To forecast the flows in a large drainage basin using the unit hydrograph method would be difficult because in a large basin geographic conditions may vary significantly from one part of the basin to another. This is especially so with the distribution of rainfall because an individual rainstorm rarely covers the basin evenly. As a result, the basin does not respond as a unit to a given storm, making it difficult to construct a reliable hydrograph.

Magnitude and frequency method

For large basins, where unit hydrograph might not be useful and reliable, the magnitude and frequency method is used to calculate the probability of recurrence of large flows based on records of past years' flows. In United States, these records are maintained by the Hydrological Division of the USGS for large streams. For a basin with an area of 5,000 square miles or more, the river system is typically gauged at five to ten places.

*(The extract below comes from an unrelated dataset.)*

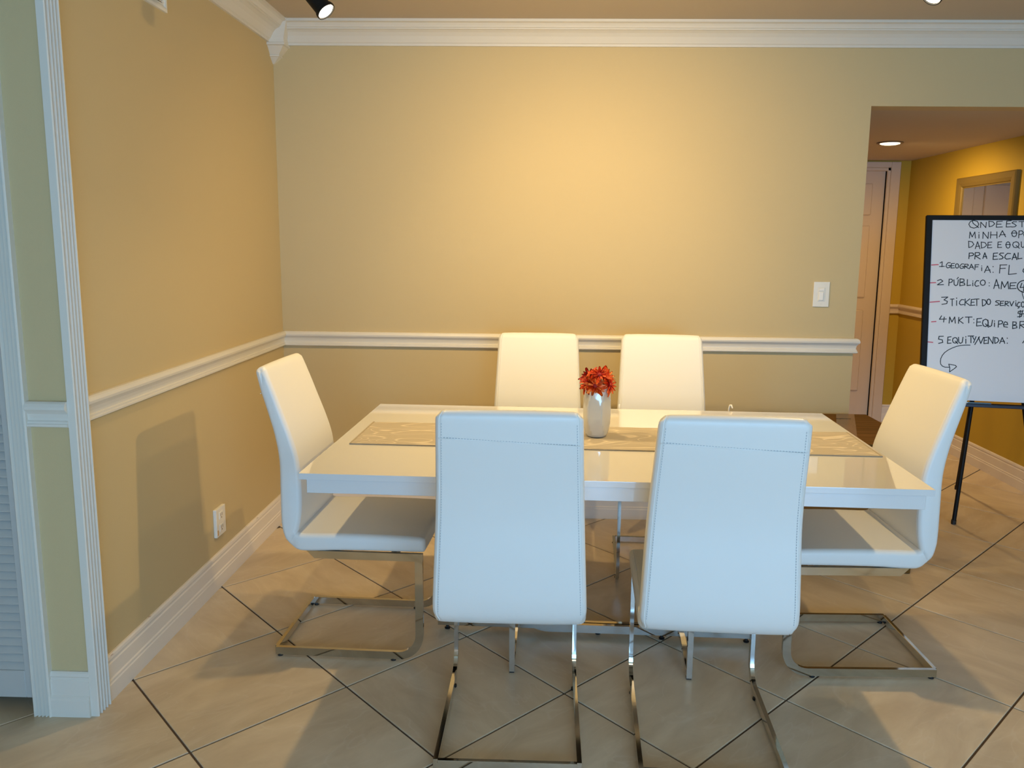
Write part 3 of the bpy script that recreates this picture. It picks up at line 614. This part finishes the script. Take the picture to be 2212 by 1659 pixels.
BLK=[[100,2273,9492,2109,9431,2043,9291,2120,9145,2288,9094,2452,9147,2517,9294,2441,9441,2273,9492],[100,2606,9123,2609,9404,2851,9124,2868,9405],[100,2987,9456,3011,9168,3159,9212,3264,9314,3178,9428,2987,9456],[100,3620,9459,3363,9442,3345,9144,3630,9162],[100,3354,9301,3568,9308],[100,4038,9487,3823,9470,3811,9157,4050,9175],[100,3817,9322,3996,9329],[100,4294,9432,4127,9431,4069,9373,4204,9303,4278,9232,4208,9174,4065,9159],[100,4384,9441,4681,9448],[100,4533,9442,4543,9168],[100,2197,9485,2248,9336,2515,9122],[100,2100,8572,2116,8894,2225,8637,2343,8895,2383,8574],[100,2543,8770,2550,8576],[100,2539,8874,2540,8850],[100,2732,8561,2734,8892,2977,8563,2992,8894],[100,3097,8911,3094,8581],[100,3384,8913,3396,8584],[100,3088,8746,3390,8749],[100,3499,8651,3637,8971,3799,8653],[100,3540,8753,3780,8774],[100,4188,8985,4108,8936,4077,8823,4117,8705,4200,8663,4280,8706,4310,8825,4271,8944,4188,8985],[100,4408,8609,4416,8971],[100,4416,8963,4545,8972,4612,8900,4572,8809,4423,8772],[100,4061,8850,4330,8858],[100,4742,8924,4668,8879,4640,8776,4676,8667,4752,8629,4826,8668,4854,8777,4818,8886,4742,8924],[100,2063,8415,2087,8084,2223,8135,2318,8252,2239,8384,2063,8415],[100,2394,8028,2491,8393,2615,8030],[100,2423,8145,2599,8168],[100,2663,8378,2687,8064,2827,8113,2926,8224,2844,8349,2663,8378],[100,3168,8383,2987,8366,2977,8077,3179,8095],[100,2981,8230,3133,8237],[100,3628,8405,3458,8388,3450,8099,3638,8117],[100,3454,8251,3595,8259],[100,3920,8408,3854,8357,3829,8239,3863,8115,3933,8072,3999,8117,4024,8241,3990,8365,3920,8408],[100,3813,8258,4038,8261],[100,4294,8411,4170,8362,4143,8249,4194,8137,4305,8106,4413,8155,4440,8284,4389,8380,4294,8411],[100,4301,8218,4463,8075],[100,4534,8414,4551,8173,4613,8113,4679,8159,4704,8416],[114,2108,7510,2121,7809],[114,2121,7803,2263,7811,2337,7752,2292,7677,2127,7645],[114,2392,7497,2405,7829,2586,7831,2628,7749,2566,7682,2412,7663,2650,7501],[114,2770,7529,2853,7828,2957,7532],[114,2795,7625,2944,7645],[114,3460,7826,3265,7807,3255,7487,3471,7507],[114,3260,7655,3422,7664],[114,3739,7823,3592,7821,3542,7754,3661,7674,3727,7592,3666,7525,3540,7507],[114,4061,7802,3925,7815,3821,7708,3799,7587,3882,7512,4070,7545],[114,4141,7489,4241,7819,4365,7493],[114,4171,7595,4349,7617],[114,4416,7848,4408,7533,4600,7567],[105,739,7267,843,7335,841,7068],[105,722,7079,959,7097],[105,1238,7292,1135,7296,1056,7198,1039,7087,1104,7019,1216,7048,1243,7146,1140,7144],[105,1439,7257,1287,7243,1279,7015,1447,7030],[105,1283,7135,1409,7142],[105,1557,7246,1502,7210,1480,7128,1508,7043,1566,7013,1621,7044,1643,7131,1615,7217,1557,7246],[105,1883,7236,1787,7239,1713,7153,1697,7056,1757,6996,1862,7022,1888,7108,1792,7106],[105,1923,6999,1934,7225,2068,7227,2099,7171,2053,7125,1938,7112,2115,7002],[105,2152,6990,2242,7230,2349,6993],[105,2179,7067,2336,7083],[105,2422,7206,2412,6941],[105,2412,7198,2594,7209],[105,2416,7087,2560,7097],[105,2734,7066,2740,6900],[105,2731,7155,2731,7134],[105,2872,6810,3003,7149,3159,6815],[105,2911,6918,3140,6943],[105,3268,7130,3269,7105],[105,3279,6842,3279,6817],[105,3600,7218,3582,6789],[105,3584,7205,3911,7223],[105,3590,7025,3849,7042],[105,4024,7208,4004,6731,4375,6785],[110,4856,7078,4759,7089,4685,7002,4669,6903,4729,6842,4864,6869],[110,649,6352,810,6413,912,6328,657,6134,951,6149],[110,1205,6098,1211,6441],[110,1211,6434,1321,6443,1379,6376,1346,6289,1218,6252],[110,1439,6412,1459,6165,1536,6104,1620,6153,1654,6416],[110,1649,6539,1585,6455],[110,1731,6464,1733,6099],[110,1731,6464,1910,6449,1926,6340,1750,6282,1942,6249,1969,6158,1733,6099],[110,2083,6431,2077,6116,2249,6151],[110,2345,6279,2351,6111],[110,2342,6370,2343,6349],[110,2624,6377,2528,6390,2455,6284,2441,6165,2501,6091,2633,6124],[110,2810,6428,2727,6385,2694,6286,2734,6182,2820,6148,2904,6186,2936,6290,2896,6394,2810,6428],[110,3118,6292,3118,6279],[110,3123,6135,3124,6121],[110,3340,5993,3450,6464,3595,5999],[110,3373,6144,3576,6176],[110,3686,5984,3707,6363,3841,6063,3988,6369,4037,5992],[110,4377,6318,4109,6297,4090,6003,4388,6025],[110,4099,6158,4323,6168],[110,4642,6300,4571,6073,4832,6099],[110,4749,6220,4735,5892],[120,5195,6148,5188,6076,5160,6007,5114,5946,5051,5895,4976,5857,4893,5835,4805,5829,4717,5839,4635,5866,4563,5908,4504,5962,4462,6026,4439,6096,4436,6168,4454,6239,4491,6304,4546,6361,4616,6405,4696,6435,4782,6450,4871,6447,4956,6428,5033,6394,5099,6345,5150,6286,5182,6219,5195,6148],[80,4661,5891,4692,5695,4781,5467],[110,881,5488,1180,5506,1002,5356,1171,5284,1142,5168,911,5124],[110,1308,5403,1482,5415],[110,1395,5405,1408,5060],[110,1608,5338,1617,5085],[110,1603,5474,1604,5443],[110,1961,5385,1849,5397,1763,5296,1745,5182,1814,5114,1969,5146],[110,2014,5434,2014,5085],[110,2233,5439,2032,5260,2258,5092],[110,2477,5428,2305,5408,2297,5103,2488,5123],[110,2301,5263,2444,5273],[110,2452,5431,2670,5443],[110,2562,5434,2574,5100],[110,2823,5420,2845,5083,2953,5137,3028,5257,2964,5390,2823,5420],[110,3124,5454,3062,5409,3039,5306,3070,5200,3135,5164,3197,5203,3220,5311,3189,5418,3124,5454],[110,3639,5378,3498,5375,3449,5324,3562,5265,3625,5205,3566,5154,3446,5138],[110,3838,5362,3681,5347,3672,5128,3846,5144],[110,3677,5243,3807,5251],[110,3898,5117,3906,5348,4026,5350,4053,5294,4012,5247,3910,5232,4068,5121],[110,4108,5352,4202,5125,4299,5357],[110,4399,5301,4406,5130],[110,4396,5392,4397,5371],[110,4599,5312,4524,5323,4468,5213,4457,5117,4502,5091,4606,5121],[110,4532,5092,4563,5052,4505,5010],[110,4722,5351,4670,5308,4650,5210,4677,5108,4732,5073,4785,5110,4805,5214,4778,5316,4722,5351],[110,4713,4872,4535,4850,4516,4759,4697,4692,4678,4601,4500,4578],[110,4622,4906,4602,4545],[110,4740,4909,4688,4728,4881,4749],[110,4819,4846,4810,4583],[114,916,4526,823,4344,1152,4369],[114,1050,4465,1026,4203],[114,1292,4154,1310,4477,1424,4222,1548,4484,1590,4163],[114,1742,4473,1743,4157],[114,1943,4479,1759,4315,1966,4164],[114,2054,4492,2371,4507],[114,2213,4497,2224,4198],[114,2460,4394,2460,4379],[114,2466,4220,2467,4205],[114,2828,4454,2611,4428,2600,4050,2842,4077],[114,2605,4249,2786,4262],[114,3013,4410,2900,4347,2876,4207,2924,4070,3026,4034,3124,4096,3147,4255,3100,4373,3013,4410],[114,3021,4172,3171,3998],[114,3128,4363,3148,4100,3224,4036,3307,4088,3339,4370],[114,3437,4236,3444,4043],[114,3433,4339,3434,4316],[114,3622,4016,3632,4352],[114,3632,4345,3761,4356,3829,4290,3789,4205,3639,4167],[114,3852,4148,4062,4169,4024,4279,3935,4305,3861,4191,3889,4052,4056,4029],[114,4296,4315,4299,3964],[114,4296,4315,4446,4302,4460,4197,4312,4140,4473,4110,4496,4023,4299,3964],[114,4617,3980,4630,4342,4813,4347,4856,4258,4793,4184,4637,4161,4879,3989],[114,1041,3469,836,3455,816,3313,996,3281,1027,3152,824,3089],[114,1416,3455,1260,3433,1254,3103,1428,3127],[114,1257,3277,1387,3288],[114,1608,3422,1509,3372,1488,3265,1529,3159,1618,3131,1704,3180,1725,3303,1684,3394,1608,3422],[114,1614,3238,1745,3105],[114,1769,3444,1789,3186,1866,3125,1950,3176,1983,3451],[114,2117,3364,2126,3134],[114,2113,3488,2114,3460],[114,2218,3518,2491,3534],[114,2355,3522,2368,3175],[114,2432,3499,2504,3359],[114,2599,3504,2494,3186],[114,2760,3500,2553,3089],[114,2712,3475,2833,3158,2954,3483],[114,3135,3489,2989,3467,2984,3153,3147,3176],[114,2986,3319,3109,3329],[114,3187,3160,3186,3507,3403,3168,3415,3515],[114,3476,3490,3497,3181,3603,3231,3677,3342,3614,3464,3476,3490],[114,3719,3189,3828,3495,3958,3197],[114,3751,3287,3942,3311],[114,4065,3477,4066,3455],[114,4074,3223,4075,3201],[114,4899,3433,4786,3249],[100,2333,3055,2113,3050,1901,3026,1689,2966,1478,2868,1297,2762,1133,2623,1025,2469,961,2300,948,2149,971,2017,1052,1920,1177,1868,1376,1873],[100,1355,2032,1540,2006,1679,1978,1727,1914,1639,1820,1407,1634,1408,1851,1355,2032]]
RED=[[130,339,7157,657,7185],[130,296,6229,568,6245],[130,333,5220,789,5271],[130,448,4202,658,4225],[130,295,3151,544,3136]]

ink('handwriting', BLK, inkm, .0007)['kind'] = 'stuff'; 
for st in RED: ink('red_dash', [st], redm, .0008)
def leg(a, b):
    bm = bmesh.new(); a = Vector(a)-Vector((3.68, .12, 0)); b = Vector(b)-Vector((3.68, .12, 0)); tube(bm, [a+Vector((0, 0, .004)), b], .0105, 14)
    l = from_bm('leg', bm, blackm, eb, 50)
    bm = bmesh.new(); tube(bm, [a+Vector((0, 0, 0)), a+Vector((0, 0, .022))], .0125, 14); from_bm('rubber_foot', bm, blackp, l, 50)
leg((3.507, .012, 0), (3.682, .185, 1.52)); leg((3.90, -.055, 0), (3.712, .180, 1.52)); leg((3.83, .62, 0), (3.70, .20, 1.52))

# ---------------------------------------------------------------- cardboard box behind the table
bxo = thing('cardboard_box', 'closed brown cardboard box with clear tape on top, by the end of the back wall', 'box', (2.70, -.345, 0))
box('box_body', (-.285, -.305, .001), (.287, .305, .583), card, bxo, .002)
box('flap', (-.287, -.307, .583), (.289, -.001, .589), card, bxo, .001); box('flap', (-.287, .001, .583), (.289, .307, .589), card, bxo, .001)
bm = bmesh.new(); v = [bm.verts.new((x, y, z)) for z in (.5892, .5898) for x, y in ((.139, .306), (-.073, -.300), (.018, -.300), (.230, .306))]
bm.faces.new(v[0:4][::-1]); bm.faces.new(v[4:8])
for k in range(4): bm.faces.new((v[k], v[(k+1) % 4], v[4+(k+1) % 4], v[4+k]))
from_bm('packing_tape', bm, tapem, bxo)
def lettering(txt, size, loc, m, parent, rot=(0, 0, 0)):
    cu = bpy.data.curves.new('lettering', 'FONT'); cu.body = txt; cu.size = size; cu.align_x = 'CENTER'; cu.extrude = .0002
    t = bpy.data.objects.new('lettering', cu); C.objects.link(t); bpy.context.view_layer.update()
    me = bpy.data.meshes.new_from_object(t.evaluated_get(bpy.context.evaluated_depsgraph_get())); bpy.data.objects.remove(t)
    me.materials.clear(); me.materials.append(m); o = put('lettering', me, m, parent); o.location = loc; o.rotation_euler = rot; return o
lettering('apbeo', .030, (.135, .185, .5901), inkm, bxo)
box('printed_mark', (.14, -.3062, .225), (.175, -.3052, .255), inkm, bxo)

The data from each gauging station apply to the part of the basin upstream that location. Given several decades of peak annual discharges for a river, limited projections can be made to estimate the size of some large flow that has not been experienced during the period of record. The technique involves projecting the curve formed when peak annual discharges are plotted against their respective recurrence intervals. However, in most cases the curve bends strongly, making it difficult to plot a projection accurately. This problem can be overcome by plotting the discharge and/or recurrence interval data on logarithmic graph paper. Once the plot is straightened, a line can be ruled drawn through the points. A projection can then be made by extending the line beyond the points and then reading the appropriate discharge for the recurrence interval in question.